Her writing on political theatre and the writer/director John McGrath has just been published in Scenes From The Revolution (Pluto Press).

She has worked as a dramaturg in Ireland and the UK on many plays and productions, especially for Liverpool Everyman and Playhouse, where she worked for eight years.  Recent work also includes Tiergarten (Metal); Beyond Belief (Tmesis); Horny Handed Tons of Soil (Unity Theatre); Narvik (Box of Tricks) and To Have To Shoot Irishmen (Almanac).

 

Louisa Roach

 

Under the moniker She Drew The Gun, songwriter Louisa Roach began by playing solo gigs around Liverpool a few years ago. She soon caught the attention of The Coral’s James Skelly who she began working with at his independent record label Skeleton Key Records, recruiting band members along the way. At first glance Roach’s fuzzy psych-pop may suggest that the Wirral born songwriter is another ‘Cosmic Scouser’ but then you’re drawn into the spirit of rebellion: songs that rally against injustice and food banks and celebrate outsider-dom. Roach was late to music, releasing her first LP Memories of the future after a decade of motherhood and studying at college. The second LP Revolution of Mind, released October 2018, again produced by James Skelly, continues the fine work laid out on her 2016 debut. Included in the top 10 albums of 2018 by BBCRadio6 Music, the record was one of the runaway indie successes of last year. The band recently completed a sold out UK tour and have a packed festival and touring schedule for 2019.

‘Junkyard Scouse soul… built ingeniously on a Wirral council budget’ ★★★★ Uncut

 

Stephanie Jane Gray

 

Stephanie is a fairly new writer having only taken up writing less than a year ago. At that time, it was purely by chance that she applied for a creative writing course. The course was devised by the Liverpool Mental Health Consortium and managed by Writing on the Wall with Marg Morgan as the course mentor.

Stephanie calls her work a form of ‘social commentary’, and likes to write in a way that draws upon metaphors and the common experiences of the reader or listener, so that they are in her shoes and seeing things through her eyes.

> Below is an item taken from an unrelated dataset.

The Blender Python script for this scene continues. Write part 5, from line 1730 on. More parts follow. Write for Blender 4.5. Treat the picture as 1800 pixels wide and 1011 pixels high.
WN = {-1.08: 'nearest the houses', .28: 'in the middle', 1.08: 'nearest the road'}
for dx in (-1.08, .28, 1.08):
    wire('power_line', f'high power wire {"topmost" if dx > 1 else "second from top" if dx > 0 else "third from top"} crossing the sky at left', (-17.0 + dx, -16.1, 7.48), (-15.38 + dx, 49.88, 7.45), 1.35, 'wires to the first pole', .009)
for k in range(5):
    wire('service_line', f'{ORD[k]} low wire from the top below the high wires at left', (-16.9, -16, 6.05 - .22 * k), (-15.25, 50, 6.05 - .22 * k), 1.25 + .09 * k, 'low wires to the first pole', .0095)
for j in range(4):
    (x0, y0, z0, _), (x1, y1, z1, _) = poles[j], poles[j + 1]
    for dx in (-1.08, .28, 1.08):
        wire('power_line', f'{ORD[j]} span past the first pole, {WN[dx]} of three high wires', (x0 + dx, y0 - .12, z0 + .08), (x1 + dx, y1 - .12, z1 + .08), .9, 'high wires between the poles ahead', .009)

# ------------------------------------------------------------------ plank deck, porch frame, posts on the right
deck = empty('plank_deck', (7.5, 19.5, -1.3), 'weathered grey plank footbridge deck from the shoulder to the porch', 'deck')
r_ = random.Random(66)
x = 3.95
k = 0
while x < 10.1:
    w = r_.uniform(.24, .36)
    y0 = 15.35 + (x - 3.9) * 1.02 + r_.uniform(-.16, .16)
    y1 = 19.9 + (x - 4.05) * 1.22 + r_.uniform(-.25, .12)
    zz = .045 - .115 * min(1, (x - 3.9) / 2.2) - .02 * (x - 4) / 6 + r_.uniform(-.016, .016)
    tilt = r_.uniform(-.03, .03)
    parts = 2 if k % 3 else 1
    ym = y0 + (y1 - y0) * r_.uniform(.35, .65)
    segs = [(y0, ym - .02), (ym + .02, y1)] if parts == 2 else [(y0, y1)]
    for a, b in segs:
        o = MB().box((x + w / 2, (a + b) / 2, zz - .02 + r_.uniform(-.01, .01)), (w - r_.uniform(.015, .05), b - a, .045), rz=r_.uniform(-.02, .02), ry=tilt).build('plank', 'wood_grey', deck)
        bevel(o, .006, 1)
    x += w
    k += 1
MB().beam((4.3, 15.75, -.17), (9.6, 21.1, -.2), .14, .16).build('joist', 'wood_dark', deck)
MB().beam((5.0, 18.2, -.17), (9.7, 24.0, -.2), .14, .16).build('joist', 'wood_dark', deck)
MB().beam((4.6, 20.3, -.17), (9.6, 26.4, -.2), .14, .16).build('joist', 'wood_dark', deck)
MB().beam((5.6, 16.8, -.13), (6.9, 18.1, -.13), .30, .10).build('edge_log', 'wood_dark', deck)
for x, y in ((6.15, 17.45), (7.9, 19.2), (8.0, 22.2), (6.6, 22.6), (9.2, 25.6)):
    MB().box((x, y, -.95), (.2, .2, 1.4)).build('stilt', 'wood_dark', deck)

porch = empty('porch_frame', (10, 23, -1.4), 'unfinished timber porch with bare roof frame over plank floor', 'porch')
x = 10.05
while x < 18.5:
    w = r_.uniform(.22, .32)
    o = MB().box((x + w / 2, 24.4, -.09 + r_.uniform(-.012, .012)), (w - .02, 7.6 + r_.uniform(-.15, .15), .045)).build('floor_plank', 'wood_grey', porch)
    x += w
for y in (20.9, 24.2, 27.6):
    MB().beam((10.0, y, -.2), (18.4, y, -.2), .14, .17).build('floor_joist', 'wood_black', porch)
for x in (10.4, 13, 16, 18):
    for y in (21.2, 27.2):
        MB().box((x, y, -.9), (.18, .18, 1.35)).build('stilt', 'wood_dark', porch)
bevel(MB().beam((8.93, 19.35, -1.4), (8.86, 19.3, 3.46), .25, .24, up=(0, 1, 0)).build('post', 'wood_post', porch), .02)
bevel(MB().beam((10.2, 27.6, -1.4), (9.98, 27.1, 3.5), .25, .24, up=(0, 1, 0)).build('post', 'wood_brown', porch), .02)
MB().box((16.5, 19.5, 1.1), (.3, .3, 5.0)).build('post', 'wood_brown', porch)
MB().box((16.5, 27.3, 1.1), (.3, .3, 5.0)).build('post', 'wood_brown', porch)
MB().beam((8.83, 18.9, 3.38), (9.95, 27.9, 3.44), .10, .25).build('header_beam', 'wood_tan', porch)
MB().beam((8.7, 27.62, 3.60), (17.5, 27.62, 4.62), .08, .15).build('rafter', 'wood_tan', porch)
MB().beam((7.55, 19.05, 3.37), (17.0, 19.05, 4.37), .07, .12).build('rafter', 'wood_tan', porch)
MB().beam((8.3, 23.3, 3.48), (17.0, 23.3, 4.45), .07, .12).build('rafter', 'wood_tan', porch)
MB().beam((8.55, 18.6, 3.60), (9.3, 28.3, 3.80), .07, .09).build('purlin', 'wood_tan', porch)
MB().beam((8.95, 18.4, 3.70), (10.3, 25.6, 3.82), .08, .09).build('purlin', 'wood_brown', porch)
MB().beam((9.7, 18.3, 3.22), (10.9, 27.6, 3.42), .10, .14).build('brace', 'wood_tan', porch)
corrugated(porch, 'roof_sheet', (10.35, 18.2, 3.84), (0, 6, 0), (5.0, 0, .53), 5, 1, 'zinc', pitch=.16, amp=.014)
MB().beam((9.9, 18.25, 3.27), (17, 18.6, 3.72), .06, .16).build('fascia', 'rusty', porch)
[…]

She coined the phrase, ‘A Conversation with the World,’ to describe what she wants to say about herself and her place in the world.

Stephanie is excited about working on RISE. It presents a real opportunity to shine a light on the contributions, very often unacknowledged, that women make both in society and on the larger world stage in pushing the boundaries of human experience and development.

She recently had a selection of her work published in a Writing on the Wall anthology.